Pour-Over Coffee: A Step-by-Step Guide
Why Pour-Over?
There is something satisfying about making coffee this way. It is slow enough to pay attention to, and the result — when you get it right — is a clean, clear cup where you can actually taste what the coffee is doing. No machine required, no pods, no pressure system. Just hot water, ground coffee, and a filter.
The most common brewer for beginners is the V60 (Hario), though a Chemex or a flat-bottom dripper like the Kalita Wave all follow the same basic logic.
What You Need
- A pour-over dripper and matching paper filters
- A kettle (gooseneck is helpful but not essential)
- A kitchen scale
- Freshly ground coffee — medium-fine for a V60, medium-coarse for a Chemex
- Water just off the boil (about 93 °C)
The Process
1. Rinse the Filter
Place your paper filter in the dripper, set it over your cup or carafe, and pour hot water through it. This removes any papery taste and pre-heats your vessel. Tip out the rinse water before you start.
2. Weigh Your Coffee
A good starting point: 15g of coffee to 250ml of water (1:16 ratio). Grind medium-fine. The grind should look like coarse sand — not dusty, not gritty.
3. The Bloom
Add your coffee to the filter, then pour just enough water to saturate the grounds — roughly 2–3 times the weight of your coffee (so about 30–40ml for 15g). Start your timer.
Wait 30–45 seconds. You will see the grounds puff up and bubble slightly. This is CO₂ escaping — it is called the bloom, and it matters because trapped gas interferes with even extraction. Fresher beans bloom more dramatically.
4. The Main Pour
After the bloom, begin pouring slowly in gentle circles, starting from the centre and moving outward. The goal is even saturation — you are not trying to agitate the grounds aggressively, just keep the water level steady and the bed flat.
Pour in two or three stages rather than all at once, letting the water draw down slightly between each addition. Total brew time should land around 3 to 3.5 minutes for a 250ml cup.
5. Taste and Adjust
Bitter? Grind slightly coarser, or pour a little faster next time to shorten contact time. Sour or sharp? Grind finer, or slow your pour. Weak? Use a little more coffee, not a longer brew time.

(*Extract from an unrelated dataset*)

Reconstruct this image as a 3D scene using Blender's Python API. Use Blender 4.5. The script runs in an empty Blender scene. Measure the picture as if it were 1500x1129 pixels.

A Few Things That Actually Help
Consistency matters more than perfection. The same grind, the same ratio, the same pour each time gives you something to compare against. Random brews are hard to improve.
Stale coffee is the most common problem nobody talks about. Ground coffee goes stale within days; whole beans within a few weeks of roasting. Buy in smaller quantities and use them up.
You do not need a gooseneck kettle. It helps with control, but a standard kettle poured carefully and slowly does the same job. Start with what you have.
Pour-over is forgiving once you understand what each step is for. The bloom is not a ritual — it improves extraction. The slow pour is not theatre — it prevents channelling. Once the logic clicks, the process feels natural rather than fussy.